Since the book was published, new research techniques and technology have been developed and a 15-person team of water researchers headed by John Sabo of Arizona State last year began “running the numbers” on Reisner’s conclusions and predictions, resulting in a report called “Reclaiming freshwater sustainability in the Cadillac Desert.” Their conclusion: “Reisner’s incisive journalism led him to the same conclusions as those rendered by copious data, modern scientific tools, and the application of a more genuine scientific method. … [T]he Cadillac Desert envisioned by Marc Reisner has a strong scientific basis.”

While the team did not see silting advancing as quickly as Reisner, otherwise their findings fell right in line with his.

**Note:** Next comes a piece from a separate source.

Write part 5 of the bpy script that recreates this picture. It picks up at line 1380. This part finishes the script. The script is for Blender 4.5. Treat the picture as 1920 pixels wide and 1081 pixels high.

In an interview with the RN&R, Sabo said that for whatever reason, water use began to decline about the time that Reisner’s book came out, reducing the immediacy of his warnings. One contributing factor to the lessened water use may have been a late-1980s, early ’90s drought in the West that affected 40 percent of the nation’s counties and helped educate the public, but Sabo believes there were other reasons, too.

Sabo said the Great Basin, which encloses most of Nevada, has a particularly acute problem because it is naturally short on water and inaccessible to most of the West’s mountain runoff.

“[T]he real unique thing about Nevada is that its location behind the Sierra Nevada means that California will always intercept a great majority of the Pacific precipitation that would otherwise find its way inland,” he said. “Nevada will always be in California’s shadow on the supply side of the equation and far downstream from the second nearest source of water, the Colorado Rockies. … California gets most of the runoff from the Sierra, and Nevada is too far from the Rockies to benefit there.”

The, um, dry topic of Western water practices nevertheless produced a best seller.

Farming factor

University of Nevada, Reno, environmental sciences professor Glenn Miller said another Great Basin distinction is a lack of farming, which means urban and rural areas are less adversarial on water use. “It’s different in that agriculture ranks 45th in the nation, very low agriculture, 300,000 acres or so of irrigated land.” He said that reduces the concern over salinization. “Frankly it’s not an issue that is affecting the economy of Nevada. It’s not a big amount of water that is irrigating so that salt is a problem.”

He said the Truckee and Carson rivers have good water, certainly compared with notorious cases such as Montana’s Tongue River where salinity is a serious problem. Salt is mainly a problem in the Fallon area, where the soil itself has high salinity.

The Sabo study ends with a number of proposals “for reclaiming freshwater sustainability in the Cadillac Desert, including a suite of recommendations for reducing region-wide human appropriation of streamflow to a target level of 60 percent,” and Sabo wants the study to be incorporated into policymakers’ considerations, just as happened with Reisner’s book, but so far it has received little attention. He said some local water managers—notably the Metropolitan Water District of Southern California, a coalition of 26 cities and water districts—have studied his analyses and recommendations, with one high ranking district official describing the Sabo study as “generally right.”

But otherwise, Sabo said, the reaction has been “less than I’d hoped, actually. But, you know, that’s to be expected when you write a paper about water shortages in what was one of the wetter years in California, that you’re not going to get much airtime.”

How pressing is the problem? The reduced use of water and the less serious than expected silting problem mean it is not the apocalyptic threat that Reisner described, but that doesn’t mean it’s not urgent. Sabo used the term “dire”:

“Imagine that Lake Mead and Lake Powell are your bank account and the Colorado River is your paycheck. In the past you have been diligent, and you have more than your annual salary in the savings account. But now gas prices and childcare are devouring your earnings. You are living check by check and dipping far into savings. In fact, you are dipping so far into savings that there isn’t much there when the roof needs to be fixed, the AC goes out or you need a new transmission. That’s where we are with the water supply in the West.

“Add to this climate change which will be the equivalent of your retirement portfolio returning approximately 20-30 percent less than you expected. Add to this, water doesn’t grow on trees, there is no credit card that you will [use to] lend water to arid landscapes. In short, this analogy would be a dire, even urgent, fiscal crisis for any household and it is the exact situation we are faced with water in the West. We need to trim the fat on the demand side so we can live on a single, average paycheck and try to put more money in the bank to begin to adapt to even leaner times to come.”